4. Il piano di Intesa penalizza pure i dipendenti con disabilità e fragili: per queste persone, infatti, vale la logica per cui se lavori nelle strutture centrali avrai la massima fruibilità dello smart working, ma se invece lavori in filiale non c’è diritto alcuno. Quindi la disabilità – ed è inaccettabile – subisce un’ulteriore discriminazione.

5. Non è stato regolamentato il diritto alla disconnessione: dando mano libera agli orari di lavoro, in ingresso, in uscita e con più intervalli si corre il rischio, di fatto, di trasformare il lavoratore dipendente in un libero professionista, senza limiti di orario e alla mercé delle volontà aziendali per prestazioni di lavoro, quindi senza regole certe e chiare.

6. La settimana corta 4×9 deve essere una possibilità per tutti: i sindacati hanno proposto una sperimentazione di sei mesi per permettere a tutti i lavoratori di farne richiesta; alla fine della sperimentazione, l’azienda avrebbe dovuto presentare un resoconto, evidenziando eventuali unità di lavoro con criticità, dove non era possibile concederlo, per poi intervenire a risolvere i problemi organizzativi che lo precludevano; anche qui l’azienda ha detto «no» limitando la sperimentazione solo a pochissime filiali di grandi dimensioni. Insomma, non c’è stato nessuno sforzo organizzativo per l’azienda per andare incontro alle esigenze dei suoi dipendenti.
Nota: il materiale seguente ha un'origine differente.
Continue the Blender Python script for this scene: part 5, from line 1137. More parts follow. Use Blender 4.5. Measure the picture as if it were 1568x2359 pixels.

Se poi ci mettiamo l’arroganza dimostrata da chi ha condotto le trattative, il gioco è fatto.

Intanto, sul fronte sindacale, il dissenso sta aumentando di giorno in giorno perché soprattutto nell’organizzazione sindacale Uilca molte rappresentanze del territorio stanno mettendo in discussione l’operato della coordinatrice, Simona Ortolani.